(Short problem):
Copy out the records in full, word for word, without pictures.

(Data for processing):

++++++++

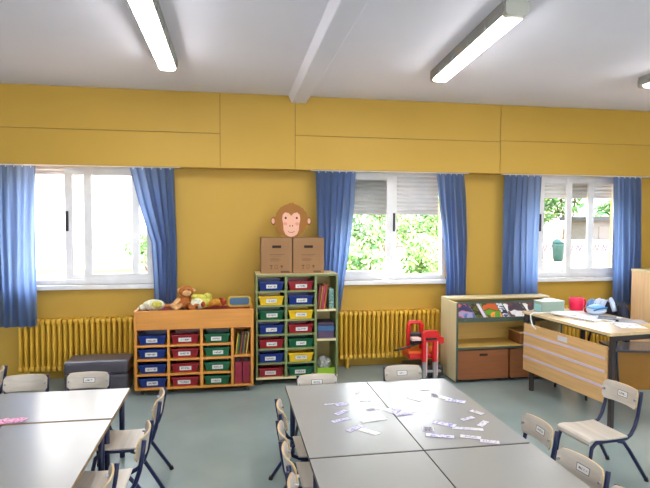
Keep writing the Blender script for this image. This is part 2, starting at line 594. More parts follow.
# ------------------------------------------------------------------ ceiling lamps
GLOW = lamp_glow()
LGREY = mat('grey_lamp_housing', (150, 150, 146), 0.5)
LCLEAR = mat('pale_lamp_cap', (186, 186, 176), 0.3)
lamp0 = thing('ceiling_lamp', 'lit fluorescent batten on the ceiling over the left tables', 'ceiling lamp', (-.49, 3.90, ZC), math.radians(0), 'fluorescent ceiling lamps')
MB().prism([(-.078, 0), (-.078, -.05), (-.070, -.078), (-.064, -.078), (-.064, -.04), (.064, -.04), (.064, -.078), (.070, -.078), (.078, -.05), (.078, 0)], 'y', -.785, .785).build('housing', LGREY, lamp0)
MB().prism(rrect(-.062, -.098, .062, -.045, .022, 4), 'y', -.74, .74).build('diffuser', GLOW, lamp0)
for s in (-1, 1):
    MB().prism(rrect(-.074, -.093, .074, -.002, .03, 4), 'y', s * .741, s * .80).build('end_cap', LCLEAR, lamp0)
for s in (-1, 1):
    for yy in (-.5, -.17, .17, .5):
        MB().box((s * .078 - .006, yy - .012, -.072), (s * .078 + .006, yy + .012, -.022)).build('clip', STEEL, lamp0, .002)
G = 'fluorescent ceiling lamps'
dup(lamp0, (1.745, 3.83, ZC), math.radians(-5.0), 'lit fluorescent batten on the ceiling right of the beam, over the card tables', G)
dup(lamp0, (3.70, 3.68, ZC), math.radians(-3), 'lit fluorescent batten on the ceiling over the teacher desk', G)
for x, l in ((-2.9, 'lit fluorescent batten over the window side far left of the room'),):
    pass
for x, l in ((-.49, 'added unseen fluorescent batten behind the camera on the left of the beam'), (1.75, 'added unseen fluorescent batten behind the camera right of the beam'),
             (3.75, 'added unseen fluorescent batten behind the camera near the right wall')):
    dup(lamp0, (x, -.6, ZC), 0, l, G)  # second lamp row, invented out of view to brighten the room evenly

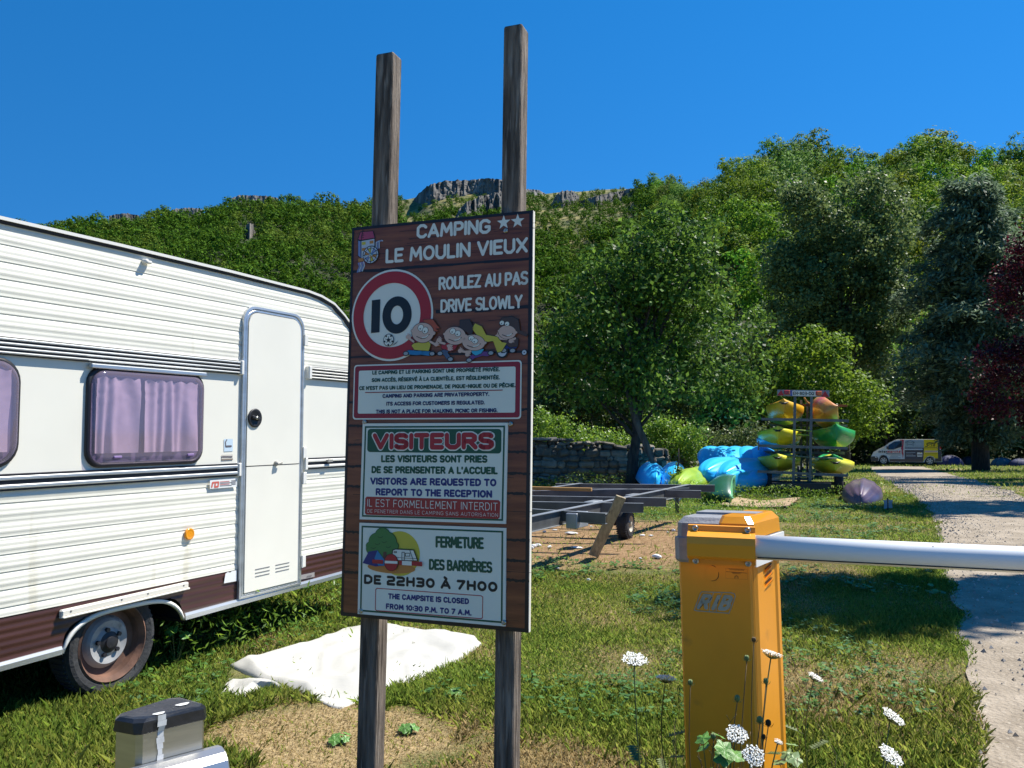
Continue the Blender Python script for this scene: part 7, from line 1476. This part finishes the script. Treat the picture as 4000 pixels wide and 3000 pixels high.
# big leaves
def leafweed(label, px, py, Y, n, R, seed, m):
    p = atY(px, py, Y); base = Vector((p.x, Y, gz(p.x, Y))); t = thing('broad_leaf_weed', label, 'weed', base, 0); r = random.Random(seed); mb = MB(); zc = max(.03, p.z - base.z)
    for i in range(n):
        a = i*2.4 + r.uniform(-.3, .3); q = r.uniform(.3, 1)*R*1.4; c = Vector((math.cos(a)*q, math.sin(a)*q, zc*r.uniform(.55, 1.15))); nn = Vector((math.cos(a)*.5+r.uniform(-.3, .3), math.sin(a)*.5-.25, 1)).normalized(); e1 = nn.orthogonal().normalized(); e2 = nn.cross(e1); s = R*r.uniform(.6, 1.0); k = 18
        ring = [c + (e1*math.cos(b)+e2*math.sin(b))*s*(.82+.16*math.cos(5*b)+.05*math.cos(15*b)) - nn*s*.12*abs(math.sin(2.5*b)) for b in np.linspace(0, 2*math.pi, k, endpoint=False)]
        mb.add([c]+ring, [(0, 1+j, 1+(j+1) % k) for j in range(k)], m, False); mb.tube([(0, 0, 0), c*.6, c], .0015, STM, 4, False)
    mb.build('leaves', t, fix=False)
BL = mat('broad_leaf_green', (.06, .16, .02), .45, col2=(.11, .26, .04), scale=25, bump=.3, bscale=60)
leafweed('lobed bright green weed at the foot of the barrier front', 2800, 2945, 2.5, 12, .042, 1, BL); leafweed('pale lobed leaves beside the sunlit side of the barrier', 3090, 2875, 2.8, 5, .035, 2, mat('broad_leaf_pale', (.14, .22, .08), .5, col2=(.22, .32, .12), scale=25)); leafweed('broad weed in the grass between the sign posts near the dry patch', 1765, 2745, 4.3, 9, .045, 3, BL); leafweed('small weed rosette in the dry patch beside the left post', 1335, 2880, 3.7, 8, .032, 4, BL); leafweed('small weed rosette right of the left sign post', 1590, 2862, 3.8, 8, .032, 5, BL)
leafweed('broad leaved weed in the shade behind the caravan wheel', 690, 2450, 4.9, 6, .05, 6, BL)

# loose stones on the drive
ys_ = np.sqrt(RG.uniform(2.2**2, 30**2, 22000)); rl = np.interp(ys_, _ry, _rl); rr = np.interp(ys_, _ry, _rr); xs_ = rl + (rr-rl)*RG.random(22000)
k = (xs_ < ys_*.66); xs_, ys_ = xs_[k], ys_[k]; n = len(xs_); sz = .006 + .016*RG.random(n)**4 + .0001*ys_; zz = gzv(xs_, ys_) + .022 + .3*sz
Vq = np.empty((n*3, 3, 3)); th = RG.uniform(0, 6.28, n)
for f in range(3):
    for j, o in ((0, 0.0), (1, 2.094)):
        a = th + f*2.094 + o; Vq[f::3, j] = np.stack([xs_+np.cos(a)*sz, ys_+np.sin(a)*sz, zz - .6*sz], 1)
    Vq[f::3, 2] = np.stack([xs_+RG.normal(0, .2, n)*sz*0, ys_, zz + sz*.45], 1)
SM = [mat('pebble_grey', (.26, .245, .22), .95), mat('pebble_pale', (.46, .43, .38), .95), mat('pebble_brown', (.28, .23, .17), .95)]
tag(quads('loose_gravel', Vq, SM, np.repeat(RG.integers(0, 3, n), 3)), kind='stuff')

++++++++

(Reply):
Keep writing the Blender script for this image. This is part 2, starting at line 594. More parts follow.
# ------------------------------------------------------------------ ceiling lamps
GLOW = lamp_glow()
LGREY = mat('grey_lamp_housing', (150, 150, 146), 0.5)
LCLEAR = mat('pale_lamp_cap', (186, 186, 176), 0.3)
lamp0 = thing('ceiling_lamp', 'lit fluorescent batten on the ceiling over the left tables', 'ceiling lamp', (-.49, 3.90, ZC), math.radians(0), 'fluorescent ceiling lamps')
MB().prism([(-.078, 0), (-.078, -.05), (-.070, -.078), (-.064, -.078), (-.064, -.04), (.064, -.04), (.064, -.078), (.070, -.078), (.078, -.05), (.078, 0)], 'y', -.785, .785).build('housing', LGREY, lamp0)
MB().prism(rrect(-.062, -.098, .062, -.045, .022, 4), 'y', -.74, .74).build('diffuser', GLOW, lamp0)
for s in (-1, 1):
    MB().prism(rrect(-.074, -.093, .074, -.002, .03, 4), 'y', s * .741, s * .80).build('end_cap', LCLEAR, lamp0)
for s in (-1, 1):
    for yy in (-.5, -.17, .17, .5):
        MB().box((s * .078 - .006, yy - .012, -.072), (s * .078 + .006, yy + .012, -.022)).build('clip', STEEL, lamp0, .002)
G = 'fluorescent ceiling lamps'
dup(lamp0, (1.745, 3.83, ZC), math.radians(-5.0), 'lit fluorescent batten on the ceiling right of the beam, over the card tables', G)
dup(lamp0, (3.70, 3.68, ZC), math.radians(-3), 'lit fluorescent batten on the ceiling over the teacher desk', G)
for x, l in ((-2.9, 'lit fluorescent batten over the window side far left of the room'),):
    pass
for x, l in ((-.49, 'added unseen fluorescent batten behind the camera on the left of the beam'), (1.75, 'added unseen fluorescent batten behind the camera right of the beam'),
             (3.75, 'added unseen fluorescent batten behind the camera near the right wall')):
    dup(lamp0, (x, -.6, ZC), 0, l, G)  # second lamp row, invented out of view to brighten the room evenly

Continue the Blender Python script for this scene: part 7, from line 1476. This part finishes the script. Treat the picture as 4000 pixels wide and 3000 pixels high.
# big leaves
def leafweed(label, px, py, Y, n, R, seed, m):
    p = atY(px, py, Y); base = Vector((p.x, Y, gz(p.x, Y))); t = thing('broad_leaf_weed', label, 'weed', base, 0); r = random.Random(seed); mb = MB(); zc = max(.03, p.z - base.z)
    for i in range(n):
        a = i*2.4 + r.uniform(-.3, .3); q = r.uniform(.3, 1)*R*1.4; c = Vector((math.cos(a)*q, math.sin(a)*q, zc*r.uniform(.55, 1.15))); nn = Vector((math.cos(a)*.5+r.uniform(-.3, .3), math.sin(a)*.5-.25, 1)).normalized(); e1 = nn.orthogonal().normalized(); e2 = nn.cross(e1); s = R*r.uniform(.6, 1.0); k = 18
        ring = [c + (e1*math.cos(b)+e2*math.sin(b))*s*(.82+.16*math.cos(5*b)+.05*math.cos(15*b)) - nn*s*.12*abs(math.sin(2.5*b)) for b in np.linspace(0, 2*math.pi, k, endpoint=False)]
        mb.add([c]+ring, [(0, 1+j, 1+(j+1) % k) for j in range(k)], m, False); mb.tube([(0, 0, 0), c*.6, c], .0015, STM, 4, False)
    mb.build('leaves', t, fix=False)
BL = mat('broad_leaf_green', (.06, .16, .02), .45, col2=(.11, .26, .04), scale=25, bump=.3, bscale=60)
leafweed('lobed bright green weed at the foot of the barrier front', 2800, 2945, 2.5, 12, .042, 1, BL); leafweed('pale lobed leaves beside the sunlit side of the barrier', 3090, 2875, 2.8, 5, .035, 2, mat('broad_leaf_pale', (.14, .22, .08), .5, col2=(.22, .32, .12), scale=25)); leafweed('broad weed in the grass between the sign posts near the dry patch', 1765, 2745, 4.3, 9, .045, 3, BL); leafweed('small weed rosette in the dry patch beside the left post', 1335, 2880, 3.7, 8, .032, 4, BL); leafweed('small weed rosette right of the left sign post', 1590, 2862, 3.8, 8, .032, 5, BL)
leafweed('broad leaved weed in the shade behind the caravan wheel', 690, 2450, 4.9, 6, .05, 6, BL)

# loose stones on the drive
ys_ = np.sqrt(RG.uniform(2.2**2, 30**2, 22000)); rl = np.interp(ys_, _ry, _rl); rr = np.interp(ys_, _ry, _rr); xs_ = rl + (rr-rl)*RG.random(22000)
k = (xs_ < ys_*.66); xs_, ys_ = xs_[k], ys_[k]; n = len(xs_); sz = .006 + .016*RG.random(n)**4 + .0001*ys_; zz = gzv(xs_, ys_) + .022 + .3*sz
Vq = np.empty((n*3, 3, 3)); th = RG.uniform(0, 6.28, n)
for f in range(3):
    for j, o in ((0, 0.0), (1, 2.094)):
        a = th + f*2.094 + o; Vq[f::3, j] = np.stack([xs_+np.cos(a)*sz, ys_+np.sin(a)*sz, zz - .6*sz], 1)
    Vq[f::3, 2] = np.stack([xs_+RG.normal(0, .2, n)*sz*0, ys_, zz + sz*.45], 1)
SM = [mat('pebble_grey', (.26, .245, .22), .95), mat('pebble_pale', (.46, .43, .38), .95), mat('pebble_brown', (.28, .23, .17), .95)]
tag(quads('loose_gravel', Vq, SM, np.repeat(RG.integers(0, 3, n), 3)), kind='stuff')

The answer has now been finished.